NRIs in US, Canada rush to stock up on rice after India’s export ban
The ban has triggered a spike in price of rice in global markets
NRIs in US, Canada rush to stock up on rice after India’s export ban
Missouri: Neena Vengilla, who lives in St Louis in Missouri, US, wanted rice for dosa on Friday. Her husband Srikrishna went to the nearby grocery store and picked up organic rice costing $24 per 20 lb. “I switched over to millets four years ago. We need rice only for dosa. I bought organic rice because people here don’t usually buy it in view of its price,” said Srikrishna.
He is reminded of a similar queue for wheat last year when India banned its import. “People have now got used to Canadian wheat,” the non-resident Indian(NRIs), who went to the US in the 1990s, said.
Ironically, Indian white rice now costs nearly $50 per 20 lb double the price of organic rice. “No one wants to touch red or mata or other such rice good for health,” Srikrishna says.
But not all NRIs have been as cool as the Vengillas. Thousands of expatriate Indians living in the US and Canada made a beeline at grocery stores and retail chains to buy rice soon after India imposed the ban on export of non-basmati white rice on Thursday evening.
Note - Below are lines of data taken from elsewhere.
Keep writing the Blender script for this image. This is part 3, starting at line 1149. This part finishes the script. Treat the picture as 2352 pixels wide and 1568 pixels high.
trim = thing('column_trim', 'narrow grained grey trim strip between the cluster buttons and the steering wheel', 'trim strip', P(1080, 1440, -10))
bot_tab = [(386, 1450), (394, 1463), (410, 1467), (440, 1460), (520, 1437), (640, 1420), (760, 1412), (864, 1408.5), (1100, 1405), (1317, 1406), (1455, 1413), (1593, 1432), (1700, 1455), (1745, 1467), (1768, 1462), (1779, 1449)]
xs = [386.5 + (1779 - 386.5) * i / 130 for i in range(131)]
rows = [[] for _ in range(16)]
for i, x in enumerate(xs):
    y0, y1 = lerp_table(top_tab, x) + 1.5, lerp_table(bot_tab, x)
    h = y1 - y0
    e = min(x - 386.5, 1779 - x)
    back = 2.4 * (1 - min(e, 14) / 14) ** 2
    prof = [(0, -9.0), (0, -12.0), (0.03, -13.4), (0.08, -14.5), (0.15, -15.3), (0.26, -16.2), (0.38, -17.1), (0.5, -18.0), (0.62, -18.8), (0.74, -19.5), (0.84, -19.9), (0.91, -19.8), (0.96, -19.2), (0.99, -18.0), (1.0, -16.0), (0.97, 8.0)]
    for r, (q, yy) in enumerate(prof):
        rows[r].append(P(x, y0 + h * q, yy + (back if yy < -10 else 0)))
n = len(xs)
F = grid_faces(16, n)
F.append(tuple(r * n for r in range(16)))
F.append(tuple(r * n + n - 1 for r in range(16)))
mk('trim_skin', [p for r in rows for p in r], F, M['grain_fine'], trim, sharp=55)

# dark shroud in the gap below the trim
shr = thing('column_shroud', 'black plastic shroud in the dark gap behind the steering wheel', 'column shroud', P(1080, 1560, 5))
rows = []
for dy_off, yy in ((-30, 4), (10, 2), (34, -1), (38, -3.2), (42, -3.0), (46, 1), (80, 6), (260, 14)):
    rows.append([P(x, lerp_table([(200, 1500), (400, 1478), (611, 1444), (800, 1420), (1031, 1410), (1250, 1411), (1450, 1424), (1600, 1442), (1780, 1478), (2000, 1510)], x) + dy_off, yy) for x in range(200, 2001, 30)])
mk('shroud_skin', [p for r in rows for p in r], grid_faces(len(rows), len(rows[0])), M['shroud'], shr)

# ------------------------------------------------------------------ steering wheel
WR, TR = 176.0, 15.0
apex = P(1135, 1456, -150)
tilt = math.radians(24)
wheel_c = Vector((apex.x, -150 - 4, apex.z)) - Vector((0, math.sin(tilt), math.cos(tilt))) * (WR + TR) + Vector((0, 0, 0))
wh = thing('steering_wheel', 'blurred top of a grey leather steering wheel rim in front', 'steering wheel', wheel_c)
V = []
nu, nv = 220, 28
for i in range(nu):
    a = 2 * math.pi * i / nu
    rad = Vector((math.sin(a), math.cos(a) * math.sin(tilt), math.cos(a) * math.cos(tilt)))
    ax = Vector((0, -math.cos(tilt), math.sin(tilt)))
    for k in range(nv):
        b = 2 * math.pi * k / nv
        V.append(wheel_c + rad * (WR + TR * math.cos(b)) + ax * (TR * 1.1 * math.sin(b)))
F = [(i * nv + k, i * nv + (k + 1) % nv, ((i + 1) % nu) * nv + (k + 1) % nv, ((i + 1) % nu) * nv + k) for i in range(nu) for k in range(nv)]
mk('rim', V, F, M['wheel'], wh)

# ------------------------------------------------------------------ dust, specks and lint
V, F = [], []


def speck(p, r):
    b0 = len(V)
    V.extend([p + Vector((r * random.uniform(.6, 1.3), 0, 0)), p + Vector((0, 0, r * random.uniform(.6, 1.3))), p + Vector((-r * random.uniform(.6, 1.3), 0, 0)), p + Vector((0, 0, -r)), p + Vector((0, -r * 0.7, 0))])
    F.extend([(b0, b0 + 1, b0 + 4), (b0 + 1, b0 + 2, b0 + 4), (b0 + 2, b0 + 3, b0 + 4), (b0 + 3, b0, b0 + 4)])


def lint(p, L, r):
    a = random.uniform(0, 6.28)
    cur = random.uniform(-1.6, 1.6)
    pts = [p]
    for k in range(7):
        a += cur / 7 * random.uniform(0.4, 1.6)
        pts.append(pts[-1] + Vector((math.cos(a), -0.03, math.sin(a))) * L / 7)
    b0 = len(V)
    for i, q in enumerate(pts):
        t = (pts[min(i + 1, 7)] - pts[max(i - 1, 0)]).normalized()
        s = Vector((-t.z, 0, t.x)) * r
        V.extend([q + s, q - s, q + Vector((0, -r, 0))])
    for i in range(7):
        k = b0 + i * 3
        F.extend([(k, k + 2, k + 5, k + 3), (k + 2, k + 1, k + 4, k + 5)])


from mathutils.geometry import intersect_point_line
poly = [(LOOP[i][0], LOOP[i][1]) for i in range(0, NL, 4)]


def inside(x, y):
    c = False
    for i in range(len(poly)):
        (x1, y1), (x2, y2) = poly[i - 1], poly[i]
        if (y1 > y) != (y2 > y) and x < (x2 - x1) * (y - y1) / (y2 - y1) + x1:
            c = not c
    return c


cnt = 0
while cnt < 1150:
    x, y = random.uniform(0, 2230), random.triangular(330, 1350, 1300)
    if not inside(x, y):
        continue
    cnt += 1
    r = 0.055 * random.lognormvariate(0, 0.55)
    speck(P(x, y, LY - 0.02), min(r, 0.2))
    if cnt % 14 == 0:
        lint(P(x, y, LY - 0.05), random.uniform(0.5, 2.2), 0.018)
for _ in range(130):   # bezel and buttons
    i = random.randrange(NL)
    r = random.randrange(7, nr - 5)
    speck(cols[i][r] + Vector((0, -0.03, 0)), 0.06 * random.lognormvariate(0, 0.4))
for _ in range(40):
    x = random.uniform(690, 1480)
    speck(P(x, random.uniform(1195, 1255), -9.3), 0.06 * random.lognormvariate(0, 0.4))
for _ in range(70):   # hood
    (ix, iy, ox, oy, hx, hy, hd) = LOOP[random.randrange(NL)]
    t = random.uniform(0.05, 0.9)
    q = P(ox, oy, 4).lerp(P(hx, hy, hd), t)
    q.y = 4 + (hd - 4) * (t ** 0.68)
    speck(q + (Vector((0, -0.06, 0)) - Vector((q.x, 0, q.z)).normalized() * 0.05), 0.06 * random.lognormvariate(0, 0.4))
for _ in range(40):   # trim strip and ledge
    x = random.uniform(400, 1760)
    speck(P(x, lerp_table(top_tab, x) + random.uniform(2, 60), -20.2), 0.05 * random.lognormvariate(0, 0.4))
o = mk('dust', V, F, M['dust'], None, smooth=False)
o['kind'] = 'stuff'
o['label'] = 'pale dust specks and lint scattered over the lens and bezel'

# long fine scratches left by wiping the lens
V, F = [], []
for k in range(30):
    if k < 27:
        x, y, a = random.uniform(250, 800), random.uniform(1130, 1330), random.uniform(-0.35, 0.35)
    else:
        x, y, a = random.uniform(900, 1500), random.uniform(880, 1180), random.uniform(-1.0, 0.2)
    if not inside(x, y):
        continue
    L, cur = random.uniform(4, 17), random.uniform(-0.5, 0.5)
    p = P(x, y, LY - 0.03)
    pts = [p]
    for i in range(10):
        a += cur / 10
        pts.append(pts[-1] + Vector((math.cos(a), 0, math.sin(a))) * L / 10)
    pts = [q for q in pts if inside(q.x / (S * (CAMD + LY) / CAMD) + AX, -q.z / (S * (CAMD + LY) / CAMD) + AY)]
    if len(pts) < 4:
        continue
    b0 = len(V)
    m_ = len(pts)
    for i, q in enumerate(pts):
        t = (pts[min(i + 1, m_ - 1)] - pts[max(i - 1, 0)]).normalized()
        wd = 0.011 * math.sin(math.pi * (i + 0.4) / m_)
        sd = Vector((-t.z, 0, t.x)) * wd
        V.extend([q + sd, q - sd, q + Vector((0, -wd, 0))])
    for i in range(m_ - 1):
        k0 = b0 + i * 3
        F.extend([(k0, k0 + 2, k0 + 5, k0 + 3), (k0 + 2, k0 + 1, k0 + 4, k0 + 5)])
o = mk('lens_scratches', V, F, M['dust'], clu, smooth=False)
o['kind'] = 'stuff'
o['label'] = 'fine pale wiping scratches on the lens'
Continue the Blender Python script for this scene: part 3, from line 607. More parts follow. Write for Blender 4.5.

“Some stores are reporting a run on them after hundreds of Indians, particularly South Indians, are trying to get a few bags of rice in panic buying of rice,” Anusha (name changed) told businessline.
“The (export ban) news triggered a frenzy. And all of us duly joined (the frenzy),” Gangadhar, an NRI living in the United States said. NRIs from South India, who are fond of Sona Masuri variety of rice, are a worried lot. “It has caused panic,” a US-based Telugu NRI said, on the condition of anonymity.
“Probably, the Centre did not think of the millions living abroad. They all buy high-priced white rice varieties that cost over $600 a tonne,” says a New Delhi-based trader, who did not wish to be identified.